Copy the lines below as they are; omit the images they contain.

* begin *

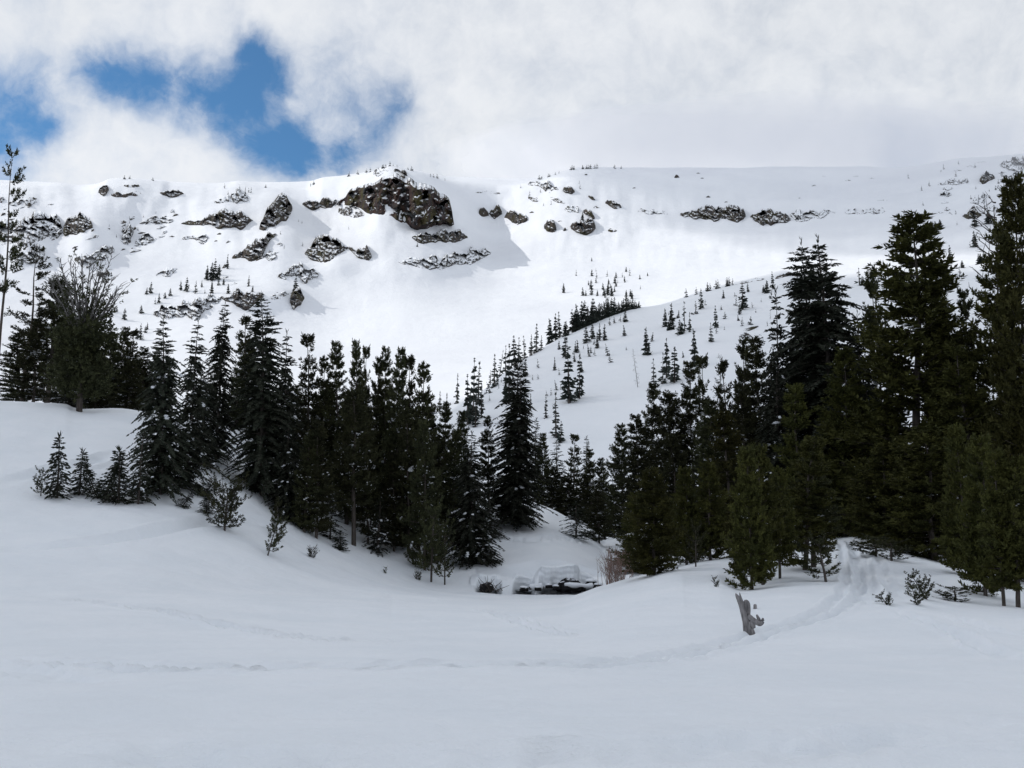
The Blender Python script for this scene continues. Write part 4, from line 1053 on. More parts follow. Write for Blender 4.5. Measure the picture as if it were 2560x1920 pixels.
# ------------------------------------------------------------------ clouds: unseen ones placed for shade, seen ones on the skyline
def cloud(center, size, label, density, seed=0, color=(.98, .98, 1.0)):
    n = (64, 28)
    V, f = lumpy((0, 0, 0), size, n=n, amp=.16, seed=seed, flat=-.5)
    mt = bpy.data.materials.new('cloud_vapour'); mt.use_nodes = True
    t = N(mt.node_tree); t.n.clear()
    vo = t.new('ShaderNodeVolumePrincipled')
    vo.inputs['Color'].default_value = c4(*color)
    vo.inputs['Density'].default_value = density
    vo.inputs['Anisotropy'].default_value = .3
    t.l.new(vo.outputs[0], t.new('ShaderNodeOutputMaterial').inputs['Volume'])
    o = link('cloud', make_mesh('cloud', V, [f], mt, True), loc=center)
    return tag(o, label, None, None, 'stuff')
cloud((-1125, 320, 930), (520, 350, 130), 'unseen cloud placed toward the sun to shade the meadow', .0075, 3)  # added out of view on the sun side to shade meadow and hill
cloud((-470, 1090, 1120), (470, 380, 110), 'unseen cloud placed to shade the far shoulder of the mountain', .009, 9)  # also out of view, put in so its shadow falls on the right slope

def bank_cloud(u, v, r, size, label, dens, seed):
    cloud(pix_at(u, v, r), size, label, dens, seed)
bank_cloud(1880, 396, 1235, (360, 150, 46), 'pale cloud trailing along the skyline of the mountain', .009, 14)
bank_cloud(2470, 440, 1120, (190, 130, 60), 'thin cloud drifting over the far shoulder', .0022, 21)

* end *

• _EXERCISE ANSWER_:
The Blender Python script for this scene continues. Write part 4, from line 1053 on. More parts follow. Write for Blender 4.5. Measure the picture as if it were 2560x1920 pixels.
# ------------------------------------------------------------------ clouds: unseen ones placed for shade, seen ones on the skyline
def cloud(center, size, label, density, seed=0, color=(.98, .98, 1.0)):
    n = (64, 28)
    V, f = lumpy((0, 0, 0), size, n=n, amp=.16, seed=seed, flat=-.5)
    mt = bpy.data.materials.new('cloud_vapour'); mt.use_nodes = True
    t = N(mt.node_tree); t.n.clear()
    vo = t.new('ShaderNodeVolumePrincipled')
    vo.inputs['Color'].default_value = c4(*color)
    vo.inputs['Density'].default_value = density
    vo.inputs['Anisotropy'].default_value = .3
    t.l.new(vo.outputs[0], t.new('ShaderNodeOutputMaterial').inputs['Volume'])
    o = link('cloud', make_mesh('cloud', V, [f], mt, True), loc=center)
    return tag(o, label, None, None, 'stuff')
cloud((-1125, 320, 930), (520, 350, 130), 'unseen cloud placed toward the sun to shade the meadow', .0075, 3)  # added out of view on the sun side to shade meadow and hill
cloud((-470, 1090, 1120), (470, 380, 110), 'unseen cloud placed to shade the far shoulder of the mountain', .009, 9)  # also out of view, put in so its shadow falls on the right slope

def bank_cloud(u, v, r, size, label, dens, seed):
    cloud(pix_at(u, v, r), size, label, dens, seed)
bank_cloud(1880, 396, 1235, (360, 150, 46), 'pale cloud trailing along the skyline of the mountain', .009, 14)
bank_cloud(2470, 440, 1120, (190, 130, 60), 'thin cloud drifting over the far shoulder', .0022, 21)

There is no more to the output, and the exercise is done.